### Exercise instructions
From the listing below, copy only the lines running from the line that contains "Keep writing the" to the line that contains "mesh('diamond_inlay', bm, [inl, inl2], bs)", both included.

### Materials provided
* start *

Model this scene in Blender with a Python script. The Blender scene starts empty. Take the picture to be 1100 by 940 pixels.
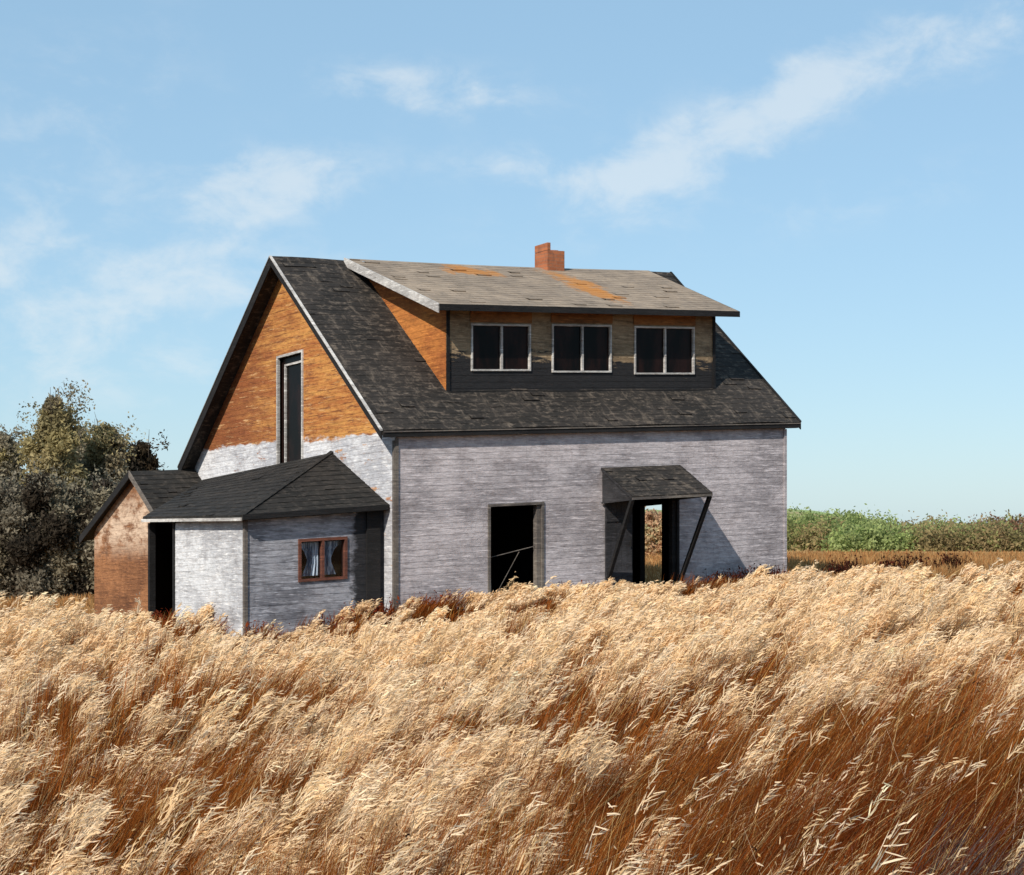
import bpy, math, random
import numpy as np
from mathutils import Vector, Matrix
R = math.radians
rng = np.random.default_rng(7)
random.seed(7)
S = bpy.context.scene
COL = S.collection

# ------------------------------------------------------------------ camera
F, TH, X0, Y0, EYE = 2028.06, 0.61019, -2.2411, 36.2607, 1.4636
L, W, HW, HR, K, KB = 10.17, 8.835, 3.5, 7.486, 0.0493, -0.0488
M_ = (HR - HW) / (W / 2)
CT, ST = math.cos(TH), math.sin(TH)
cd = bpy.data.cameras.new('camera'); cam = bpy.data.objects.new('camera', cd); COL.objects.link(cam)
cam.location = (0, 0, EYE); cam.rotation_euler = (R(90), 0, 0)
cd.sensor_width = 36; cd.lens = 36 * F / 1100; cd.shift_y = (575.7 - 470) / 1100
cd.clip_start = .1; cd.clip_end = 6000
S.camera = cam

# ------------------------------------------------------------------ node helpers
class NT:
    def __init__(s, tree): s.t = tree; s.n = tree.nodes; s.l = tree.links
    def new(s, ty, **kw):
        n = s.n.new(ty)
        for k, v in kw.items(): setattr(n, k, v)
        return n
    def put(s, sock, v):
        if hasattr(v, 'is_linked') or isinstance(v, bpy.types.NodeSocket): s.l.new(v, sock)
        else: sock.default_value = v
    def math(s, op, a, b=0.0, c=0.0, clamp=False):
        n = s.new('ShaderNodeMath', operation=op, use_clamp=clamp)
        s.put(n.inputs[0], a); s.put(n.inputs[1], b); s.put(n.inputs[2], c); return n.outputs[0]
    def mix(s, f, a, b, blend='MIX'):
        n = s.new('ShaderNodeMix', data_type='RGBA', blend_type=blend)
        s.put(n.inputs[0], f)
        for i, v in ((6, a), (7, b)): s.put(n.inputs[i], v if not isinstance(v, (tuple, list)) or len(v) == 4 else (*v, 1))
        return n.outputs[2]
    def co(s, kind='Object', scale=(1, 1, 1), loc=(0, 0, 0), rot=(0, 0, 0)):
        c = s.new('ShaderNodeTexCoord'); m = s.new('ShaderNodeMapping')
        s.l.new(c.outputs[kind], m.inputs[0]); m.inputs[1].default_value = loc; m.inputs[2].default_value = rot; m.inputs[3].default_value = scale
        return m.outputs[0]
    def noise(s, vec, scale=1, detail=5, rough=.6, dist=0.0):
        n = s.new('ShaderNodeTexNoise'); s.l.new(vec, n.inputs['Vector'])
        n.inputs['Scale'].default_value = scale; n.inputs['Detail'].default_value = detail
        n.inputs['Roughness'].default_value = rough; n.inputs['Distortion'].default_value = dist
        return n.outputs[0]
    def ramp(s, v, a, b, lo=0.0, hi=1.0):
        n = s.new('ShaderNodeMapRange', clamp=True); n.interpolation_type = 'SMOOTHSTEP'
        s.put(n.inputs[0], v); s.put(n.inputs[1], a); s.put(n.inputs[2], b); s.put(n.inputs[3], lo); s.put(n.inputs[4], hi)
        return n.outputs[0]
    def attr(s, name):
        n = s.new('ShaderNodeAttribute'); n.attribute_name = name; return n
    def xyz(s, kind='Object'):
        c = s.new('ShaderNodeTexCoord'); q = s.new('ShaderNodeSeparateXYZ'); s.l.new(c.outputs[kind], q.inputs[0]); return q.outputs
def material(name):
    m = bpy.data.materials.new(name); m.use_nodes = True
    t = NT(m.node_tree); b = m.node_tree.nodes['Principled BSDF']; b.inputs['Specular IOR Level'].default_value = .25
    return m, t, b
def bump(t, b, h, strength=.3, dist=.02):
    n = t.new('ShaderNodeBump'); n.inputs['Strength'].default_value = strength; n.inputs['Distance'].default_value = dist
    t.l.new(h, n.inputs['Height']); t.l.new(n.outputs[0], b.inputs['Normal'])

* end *
* start *

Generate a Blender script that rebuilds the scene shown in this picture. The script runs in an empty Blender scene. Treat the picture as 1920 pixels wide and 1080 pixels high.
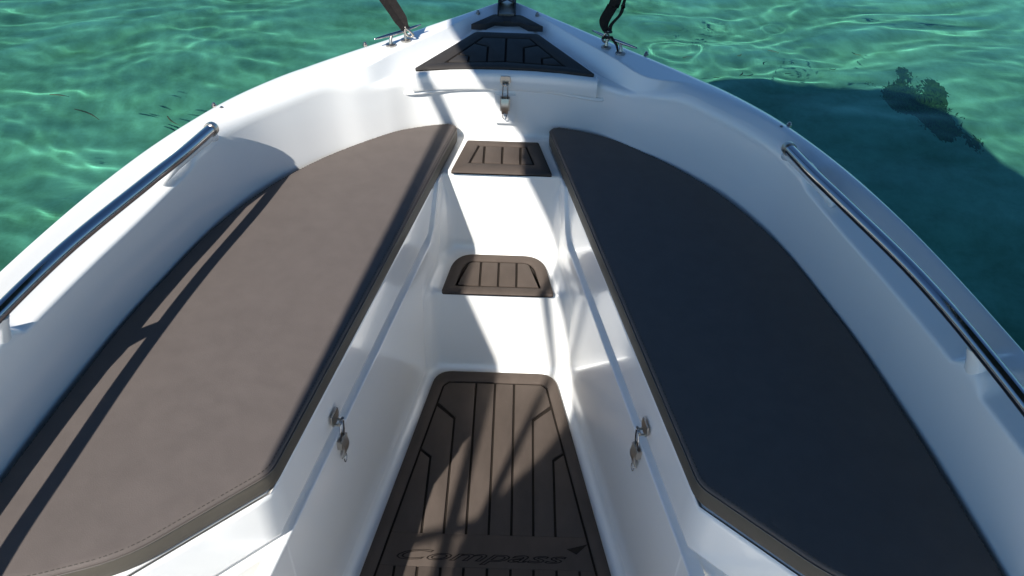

* end *
* start *

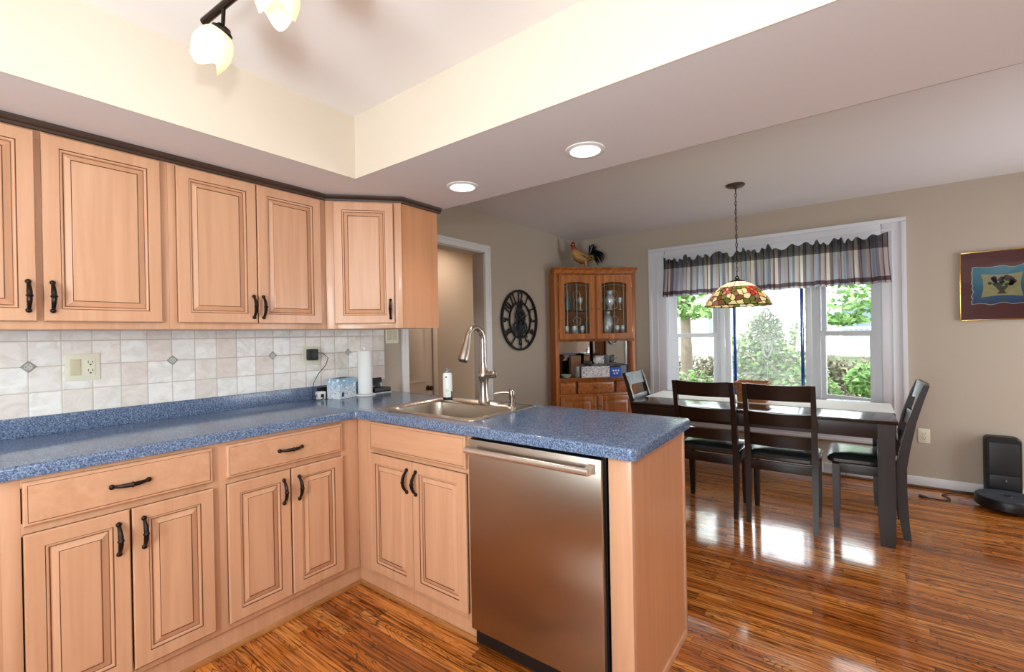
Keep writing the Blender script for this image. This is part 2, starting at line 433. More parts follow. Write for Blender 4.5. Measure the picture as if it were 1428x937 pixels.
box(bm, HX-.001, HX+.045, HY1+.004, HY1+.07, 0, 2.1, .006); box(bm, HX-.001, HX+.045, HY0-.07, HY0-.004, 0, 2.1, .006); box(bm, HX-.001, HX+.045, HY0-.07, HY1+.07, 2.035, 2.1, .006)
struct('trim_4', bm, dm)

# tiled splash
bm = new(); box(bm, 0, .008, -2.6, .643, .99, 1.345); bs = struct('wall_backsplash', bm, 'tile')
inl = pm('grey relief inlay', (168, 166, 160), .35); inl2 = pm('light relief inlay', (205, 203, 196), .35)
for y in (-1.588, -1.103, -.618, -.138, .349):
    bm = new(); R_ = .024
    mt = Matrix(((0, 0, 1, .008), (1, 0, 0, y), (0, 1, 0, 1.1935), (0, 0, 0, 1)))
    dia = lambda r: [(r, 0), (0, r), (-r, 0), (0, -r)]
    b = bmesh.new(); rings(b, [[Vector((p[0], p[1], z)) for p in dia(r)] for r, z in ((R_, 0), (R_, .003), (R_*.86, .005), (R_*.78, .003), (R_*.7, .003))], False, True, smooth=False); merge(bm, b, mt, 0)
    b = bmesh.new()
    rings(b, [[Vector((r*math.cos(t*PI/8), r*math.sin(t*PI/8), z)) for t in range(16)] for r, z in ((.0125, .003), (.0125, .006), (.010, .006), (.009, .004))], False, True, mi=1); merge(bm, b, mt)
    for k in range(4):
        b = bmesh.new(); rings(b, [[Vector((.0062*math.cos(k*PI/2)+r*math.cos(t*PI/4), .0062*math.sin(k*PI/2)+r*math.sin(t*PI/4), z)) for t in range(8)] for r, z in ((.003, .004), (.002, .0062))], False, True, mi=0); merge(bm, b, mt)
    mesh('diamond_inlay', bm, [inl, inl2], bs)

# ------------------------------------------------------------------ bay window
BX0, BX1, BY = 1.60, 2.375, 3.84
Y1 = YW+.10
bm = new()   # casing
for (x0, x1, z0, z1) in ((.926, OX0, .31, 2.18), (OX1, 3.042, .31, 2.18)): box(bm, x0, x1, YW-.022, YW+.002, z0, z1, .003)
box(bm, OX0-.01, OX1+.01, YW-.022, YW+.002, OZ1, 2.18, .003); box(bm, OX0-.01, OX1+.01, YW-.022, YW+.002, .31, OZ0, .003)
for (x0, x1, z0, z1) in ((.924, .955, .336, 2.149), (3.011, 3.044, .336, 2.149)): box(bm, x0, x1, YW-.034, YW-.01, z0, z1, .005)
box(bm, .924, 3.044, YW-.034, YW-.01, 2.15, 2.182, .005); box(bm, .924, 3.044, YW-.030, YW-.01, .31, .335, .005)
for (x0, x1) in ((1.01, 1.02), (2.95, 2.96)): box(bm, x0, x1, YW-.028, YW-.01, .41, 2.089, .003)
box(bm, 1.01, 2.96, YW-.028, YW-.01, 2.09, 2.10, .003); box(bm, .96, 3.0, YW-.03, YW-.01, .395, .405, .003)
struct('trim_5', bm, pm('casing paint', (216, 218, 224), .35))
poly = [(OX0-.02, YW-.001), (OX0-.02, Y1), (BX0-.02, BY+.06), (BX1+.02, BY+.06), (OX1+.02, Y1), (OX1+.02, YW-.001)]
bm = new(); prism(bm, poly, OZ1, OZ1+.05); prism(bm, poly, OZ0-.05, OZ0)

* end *

### Response below
Keep writing the Blender script for this image. This is part 2, starting at line 433. More parts follow. Write for Blender 4.5. Measure the picture as if it were 1428x937 pixels.
box(bm, HX-.001, HX+.045, HY1+.004, HY1+.07, 0, 2.1, .006); box(bm, HX-.001, HX+.045, HY0-.07, HY0-.004, 0, 2.1, .006); box(bm, HX-.001, HX+.045, HY0-.07, HY1+.07, 2.035, 2.1, .006)
struct('trim_4', bm, dm)

# tiled splash
bm = new(); box(bm, 0, .008, -2.6, .643, .99, 1.345); bs = struct('wall_backsplash', bm, 'tile')
inl = pm('grey relief inlay', (168, 166, 160), .35); inl2 = pm('light relief inlay', (205, 203, 196), .35)
for y in (-1.588, -1.103, -.618, -.138, .349):
    bm = new(); R_ = .024
    mt = Matrix(((0, 0, 1, .008), (1, 0, 0, y), (0, 1, 0, 1.1935), (0, 0, 0, 1)))
    dia = lambda r: [(r, 0), (0, r), (-r, 0), (0, -r)]
    b = bmesh.new(); rings(b, [[Vector((p[0], p[1], z)) for p in dia(r)] for r, z in ((R_, 0), (R_, .003), (R_*.86, .005), (R_*.78, .003), (R_*.7, .003))], False, True, smooth=False); merge(bm, b, mt, 0)
    b = bmesh.new()
    rings(b, [[Vector((r*math.cos(t*PI/8), r*math.sin(t*PI/8), z)) for t in range(16)] for r, z in ((.0125, .003), (.0125, .006), (.010, .006), (.009, .004))], False, True, mi=1); merge(bm, b, mt)
    for k in range(4):
        b = bmesh.new(); rings(b, [[Vector((.0062*math.cos(k*PI/2)+r*math.cos(t*PI/4), .0062*math.sin(k*PI/2)+r*math.sin(t*PI/4), z)) for t in range(8)] for r, z in ((.003, .004), (.002, .0062))], False, True, mi=0); merge(bm, b, mt)
    mesh('diamond_inlay', bm, [inl, inl2], bs)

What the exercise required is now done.